The JCB’s Annual Reports, especially the ones written by Lawrence C. Wroth, constitute a seemingly inexhaustible mine of intellectual stimuli for scholars of the Early Americas. “There are few colonial source materials that have greater historical and literary interest,” says Wroth in the 1926 report, “than the treaties between the people of the middle colonies and the Indians of the Six Nations.” Wroth was fascinated by the rhetorical force of the treaties, “this truly American type brought into being through the friction of two alien races crowding each other for the same soil.”

printed map
"A Map of the Country of the Five Nations...". View the digital version here.

The Library’s last public event of 2020 will be devoted to the North American Indian Treaties.

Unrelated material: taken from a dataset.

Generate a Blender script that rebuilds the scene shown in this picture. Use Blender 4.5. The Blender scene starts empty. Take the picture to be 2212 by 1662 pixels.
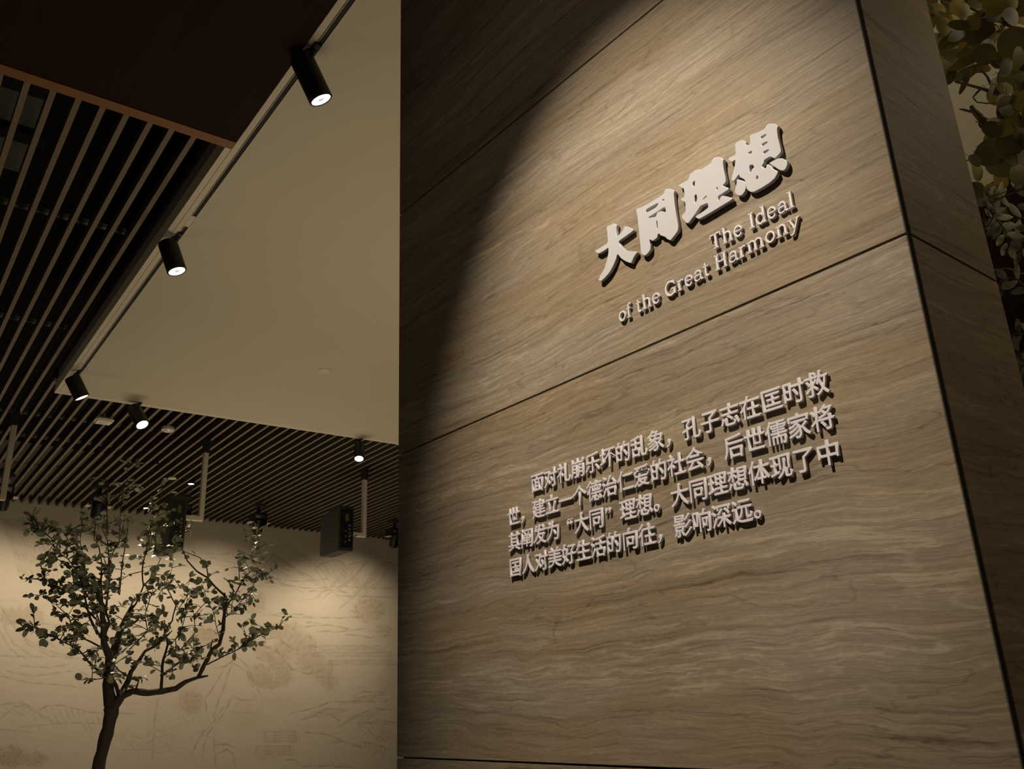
import bpy, bmesh, math, random
import numpy as np
from mathutils import Vector, Matrix

# ------------------------------------------------------------------ camera
SC = bpy.context.scene
COL = SC.collection
F = 1894.262
R = np.array([[-0.5920865456776163, -0.8049276301936418, -0.039051665500920506],
              [0.2949968450457282, -0.17138812294837746, -0.9400015812355309],
              [0.7499402535139812, -0.5680824072817954, 0.3389277130839344]])   # rows: right, down, forward
EYE = np.array([0, 0, 1.5])
cam_data = bpy.data.cameras.new('camera')
cam = bpy.data.objects.new('camera', cam_data)
COL.objects.link(cam)
cam_data.sensor_width = 36.0
cam_data.sensor_fit = 'HORIZONTAL'
cam_data.lens = F / 2212 * 36.0
cam_data.clip_start = 0.05
mw = Matrix.Identity(4)
for i in range(3):
    mw[i][0] = R[0][i]; mw[i][1] = -R[1][i]; mw[i][2] = -R[2][i]; mw[i][3] = EYE[i]
cam.matrix_world = mw
SC.camera = cam

# ------------------------------------------------------------------ world, lights, exposure
SC.view_settings.view_transform = 'Standard'
SC.view_settings.look = 'None'
SC.view_settings.exposure = 0.0
SC.view_settings.gamma = 1.0
SC.view_settings.use_curve_mapping = False
world = bpy.data.worlds.new('world'); SC.world = world
world.use_nodes = True
world.node_tree.nodes['Background'].inputs[0].default_value = (0.02, 0.017, 0.012, 1)
world.node_tree.nodes['Background'].inputs[1].default_value = 0.5

YAW = 0.035203343302446725
XC = np.array([math.cos(YAW), math.sin(YAW), 0.0])      # along the stone wall's face
YC = np.array([-math.sin(YAW), math.cos(YAW), 0.0])     # out of the stone wall's face
def wall(x, y, z): return XC * x + YC * y + np.array([0, 0, z])
WARM = (1.0, 0.83, 0.60)
def spot(name, pos, target, watts, angle, blend=0.3, color=WARM, radius=0.03):
    l = bpy.data.lights.new(name, 'SPOT'); l.energy = watts; l.color = color
    l.spot_size = math.radians(angle); l.spot_blend = blend; l.shadow_soft_size = radius
    o = bpy.data.objects.new(name, l); COL.objects.link(o)
    o.location = Vector(pos)
    o.rotation_euler = (Vector(target) - Vector(pos)).to_track_quat('-Z', 'Y').to_euler()
    return o
def area(name, pos, target, watts, sx, sy, color=WARM):
    l = bpy.data.lights.new(name, 'AREA'); l.energy = watts; l.color = color; l.shape = 'RECTANGLE'; l.size = sx; l.size_y = sy
    o = bpy.data.objects.new(name, l); COL.objects.link(o)
    o.location = Vector(pos)
    o.rotation_euler = (Vector(target) - Vector(pos)).to_track_quat('-Z', 'Y').to_euler()
    return o
# the gallery lamp that lights the lettering (hangs from the ceiling behind the viewer's left)
spot('lettering_spot', wall(1.25, 0.20, 4.50), wall(1.42, -1.6, 2.27), 475, 42, 0.85, (1.0, 0.86, 0.67), 0.02)
spot('lettering_spill', wall(1.25, 0.20, 4.48), wall(1.4, -1.6, 2.30), 13, 110, 1.0, (1.0, 0.82, 0.60), 0.02)
# two broad unseen fill lights, added low in the hall to brighten the ceiling
area('ceiling_fill', (4.2, -3.3, 0.30), (5.6, -3.3, 4.6), 58, 3.0, 2.0)
area('ceiling_fill_far', (10.6, -4.0, 0.30), (11.4, -4.2, 4.7), 58, 3.5, 2.5)
area('hall_fill', (-3.5, 2.5, 2.6), (1.5, -2, 2.2), 7, 2.0, 2.0)
area('hall_fill_far', (8.5, 3.6, 1.0), (7, -1.3, 4.7), 14, 2.0, 1.0)
area('side_fill', (-2.6, -3.4, 3.6), (.69, -1.8, 2.6), 15, 1.2, 1.2, (1, .76, .48))
area('foliage_light', (0.2, -4.0, 4.4), (1.6, -4.6, 3.3), 9, 0.5, 0.5)  # unseen area light aimed at the leaves beyond the stone wall

# ------------------------------------------------------------------ helpers
def ray(x, y): return R.T @ np.array([x - 1106.0, y - 831.0, F])
def on(x, y, n, d):
    r = ray(x, y); n = np.array(n, float)
    return EYE + r * (d - n @ EYE) / (n @ r)
def onZ(x, y, z): return on(x, y, (0, 0, 1), z)
def onX(x, y, X): return on(x, y, (1, 0, 0), X)
def onS(x, y, o=0.0): return on(x, y, YC, -1.6 + o)      # on the stone face
def away(x, y, d):
    r = ray(x, y); return EYE + r / np.linalg.norm(r) * d
def proj(P):
    q = (np.asarray(P) - EYE) @ R.T
    return 1106 + F * q[..., 0] / q[..., 2], 831 + F * q[..., 1] / q[..., 2]

def link(name, me, mat=None, parent=None, label=None, cat=None, group=None, kind=None):
    if mat is not None and len(me.materials) == 0: me.materials.append(mat)
    o = bpy.data.objects.new(name, me); COL.objects.link(o)
    if parent is not None: o.parent = parent
    tag(o, label, cat, group, kind)
    return o
def tag(o, label=None, cat=None, group=None, kind=None):
    if label: o['label'] = label
    if cat: o['category'] = cat
    if group: o['group'] = group
    if kind: o['kind'] = kind
    return o
def empty(name, loc=(0, 0, 0), label=None, cat=None, group=None, kind=None):
    o = bpy.data.objects.new(name, None); COL.objects.link(o); o.location = Vector(loc); o.empty_display_size = 0.1
    return tag(o, label, cat, group, kind)
class MB:
    def __init__(s): s.v = []; s.f = []
    def add(s, vs, fs):
        b = len(s.v); s.v += [tuple(map(float, p)) for p in vs]; s.f += [tuple(b + i for i in f) for f in fs]
    def box(s, c, X, Y, Z):      # centre, half-axis vectors
        c, X, Y, Z = (np.array(a, float) for a in (c, X, Y, Z))
        vs = [c + a * X + b * Y + d * Z for a in (-1, 1) for b in (-1, 1) for d in (-1, 1)]
        s.add(vs, [(0, 1, 3, 2), (4, 6, 7, 5), (0, 4, 5, 1), (2, 3, 7, 6), (0, 2, 6, 4), (1, 5, 7, 3)])
    def abox(s, lo, hi):
        lo, hi = np.array(lo, float), np.array(hi, float); c = (lo + hi) / 2; h = (hi - lo) / 2
        s.box(c, (h[0], 0, 0), (0, h[1], 0), (0, 0, h[2]))
    def tube(s, pts, rad, n=8, cap=True):
        pts = [np.array(p, float) for p in pts]; m = len(pts)
        if not hasattr(rad, '__len__'): rad = [rad] * m
        u = None; rings = []
        for i, p in enumerate(pts):
            t = pts[min(i + 1, m - 1)] - pts[max(i - 1, 0)]; t /= (np.linalg.norm(t) + 1e-12)
            if u is None:
                a = np.array([0, 0, 1.0]) if abs(t[2]) < .9 else np.array([1.0, 0, 0]); u = np.cross(t, a)
            u = u - t * (u @ t); u /= (np.linalg.norm(u) + 1e-12); w = np.cross(t, u)
            rings.append([p + rad[i] * (math.cos(2 * math.pi * k / n) * u + math.sin(2 * math.pi * k / n) * w) for k in range(n)])
        vs = [q for r in rings for q in r]; fs = []
        for i in range(m - 1):
            for k in range(n):
                fs.append((i * n + k, i * n + (k + 1) % n, (i + 1) * n + (k + 1) % n, (i + 1) * n + k))
        if cap: fs += [tuple(range(n))[::-1], tuple((m - 1) * n + k for k in range(n))]
        s.add(vs, fs)
    def lathe(s, base, axis, prof, n=24, close=True):   # prof: (dist along axis, radius)
        axis = np.array(axis, float); axis /= np.linalg.norm(axis); base = np.array(base, float)
        a = np.array([0, 0, 1.0]) if abs(axis[2]) < .9 else np.array([1.0, 0, 0])
        u = np.cross(axis, a); u /= np.linalg.norm(u); w = np.cross(axis, u); m = len(prof)
        vs = [base + axis * d + r * (math.cos(2 * math.pi * k / n) * u + math.sin(2 * math.pi * k / n) * w) for d, r in prof for k in range(n)]
        fs = [(i * n + k, i * n + (k + 1) % n, (i + 1) * n + (k + 1) % n, (i + 1) * n + k) for i in range(m - 1) for k in range(n)]
        if close: fs += [tuple(range(n))[::-1], tuple((m - 1) * n + k for k in range(n))]
        s.add(vs, fs)
    def mesh(s, name, smooth=False):
        me = bpy.data.meshes.new(name); me.from_pydata(s.v, [], s.f); me.update()
        if smooth: me.shade_smooth() if hasattr(me, 'shade_smooth') else None
        return me
    def build(s, name, mat, parent=None, smooth=False, bevel=0, **k):
        me = s.mesh(name, smooth)
        bm = bmesh.new(); bm.from_mesh(me); bmesh.ops.recalc_face_normals(bm, faces=bm.faces)
        if bevel: bmesh.ops.bevel(bm, geom=bm.edges[:], offset=bevel, segments=2, affect='EDGES')
        bm.to_mesh(me); bm.free()
        if smooth:
            me.shade_smooth()
            try: me.set_sharp_from_angle(angle=math.radians(40))
            except Exception: pass
        return link(name, me, mat, parent, **k)

# ------------------------------------------------------------------ materials
def mat(name, rgb, rough=.7, metal=0, emit=None, es=0, noise=None, spec=.5, trans=0):
    m = bpy.data.materials.new(name); m.use_nodes = True; nt = m.node_tree; b = nt.nodes['Principled BSDF']
    b.inputs['Roughness'].default_value = rough; b.inputs['Metallic'].default_value = metal
    b.inputs['Specular IOR Level'].default_value = spec
    if emit: b.inputs['Emission Color'].default_value = (*emit, 1); b.inputs['Emission Strength'].default_value = es
    sc, amt, stretch, bump = noise or (8, .12, (1, 1, 1), 0.0)
    tc = nt.nodes.new('ShaderNodeTexCoord'); mp = nt.nodes.new('ShaderNodeMapping'); mp.inputs['Scale'].default_value = stretch
    nz = nt.nodes.new('ShaderNodeTexNoise'); nz.inputs['Scale'].default_value = sc; nz.inputs['Detail'].default_value = 5
    nt.links.new(tc.outputs['Object'], mp.inputs[0]); nt.links.new(mp.outputs[0], nz.inputs['Vector'])
    mx = nt.nodes.new('ShaderNodeMix'); mx.data_type = 'RGBA'
    mx.inputs['A'].default_value = (*[c * (1 - amt) for c in rgb], 1); mx.inputs['B'].default_value = (*[min(1, c * (1 + amt)) for c in rgb], 1)
    nt.links.new(nz.outputs['Fac'], mx.inputs['Factor']); nt.links.new(mx.outputs['Result'], b.inputs['Base Color'])
    if bump:
        bp = nt.nodes.new('ShaderNodeBump'); bp.inputs['Strength'].default_value = bump; bp.inputs['Distance'].default_value = .01
        nt.links.new(nz.outputs['Fac'], bp.inputs['Height']); nt.links.new(bp.outputs[0], b.inputs['Normal'])
    return m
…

Our guest speakers will be Scott Stevens, Associate Professor at Syracuse University and citizen of the Akwesasne Mohawk Nation, and Richard Ring, Deputy Executive Director for Collections and Interpretation at the Rhode Island Historical Society.

Scott Stevens, friend of the Library and member of our Academic Advisory Committee, will center his talk on this treaty printed in Boston in 1735. 

A former acquisitions librarian at the JCB and a specialist in rare books, Richard Ring will talk about the North American Indian Treaties as a corpus, with a focus on the appreciation that Wroth expressed for these books. 

Lawrence Counselman Wroth was a Librarian and a scholar who led the JCB from 1923 through 1957. He passed away fifty years ago, on December 25, 1970, a few days short of his eighty-seventh birthday.